Names of over 15,000 Gazan children killed by Israel read aloud in Berlin
‘We really wanted to express our compassion and our frustration as well,’ Nadja Vancouwenberghe, an event organizer, tells Anadolu
BERLIN
The names of over 15,000 Gazan children killed in Israeli attacks over the last eight months were read aloud in Berlin on Saturday, marking International Children's Day.
The event, organized by three Berlin women, took place in front of the Neue Wache, the city's central monument. Hundreds of pairs of children's shoes were placed on the sidewalk of Unter den Linden Street to draw attention to the mass killings in Gaza.
The reading out of the names by numerous volunteers began at 9 a.m. local time and will continue until midnight.
Speaking to Anadolu, Michael Barenboim, a Jewish violinist and professor at the Barenboim-Said Academy in Berlin, who took part in the reading, said he believes that it is very important to “give back the humanity” taken from these children who were killed in Gaza by reading their names aloud.
“So it’s also important for different people to come here and read the names. In this way, each of the more than 15,000 victims will be honored."
Nadja Vancouwenberghe, one of the event's organizers, explained that the event was prepared by three women from France who have been living in Berlin for a long time.
“We really wanted to express our compassion and our frustration as well,” she said, adding they want to do something from Germany “to show that many people actually in solidarity want to express not just anger, not just political words, but to just share together basic human compassion.”
Pointing to the silence in Germany over Israel's attacks on Gaza, she said: “One of the big motivations we had was to actually break the silence in Germany.”
German media silence
Vancouwenberghe stated that not everything is perfect in France, but at least there is some media diversity.
“Here, it’s absolutely uniformity, incapacity to criticize anything to do with Israel, and this is unbelievable, and it's so important to be visible and audible, because people here either they don't want to know or they don't know. But the media make it easy for people to not know because they're not reporting about what's happening. And this is so outrageous, and we were so shocked by this.”
Vancouwenberghe said that when they informed their German friends, they were very surprised to see that many of them never wanted to take part in a pro-Palestinian political demonstration.

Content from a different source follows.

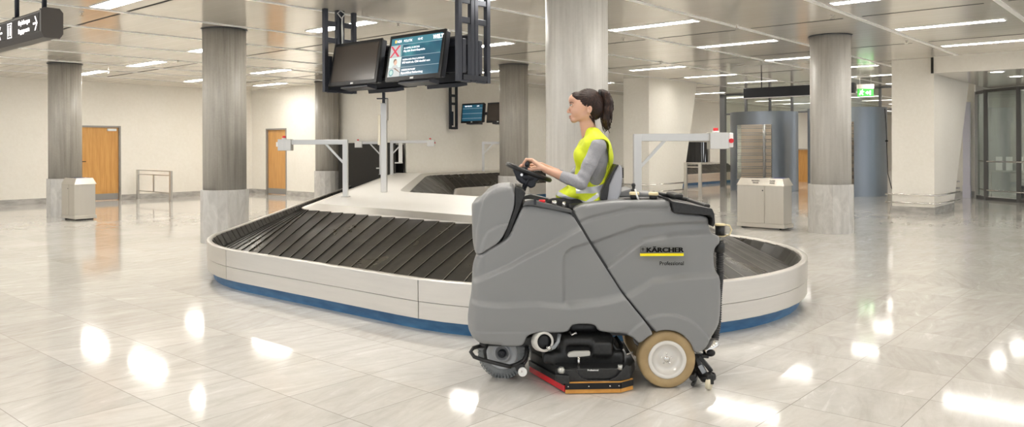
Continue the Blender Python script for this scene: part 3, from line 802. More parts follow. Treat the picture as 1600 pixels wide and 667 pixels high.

“They said, ‘oh, yeah, it's for the children, maybe, we can.’ This is our message (that) you don't need to be politically whatever. We want to see that in Germany more than anywhere else, people should understand what kind of compassion people should feel when so many people are being killed and the mass killings are so amazing.”
There’s not even any need to discuss whether it's called a genocide or not, she said, explaining: “At the end of the day, 15,000 children died.”
Since last Oct. 7, Israel has pounded the Gaza Strip in retaliation for an Oct. 7 attack by Hamas which killed some 1,200 people.
Over 36,000 Palestinians have been killed in Gaza since Israel began its onslaught nearly eight months ago. Most of those killed have been women and children, with more than 82,000 others injured, according to local health authorities.
Israel is also accused of genocide at the International Court of Justice, whose latest ruling ordered Tel Aviv to immediately halt its operation in Rafah, where more than 1 million Palestinians had sought refuge from the war.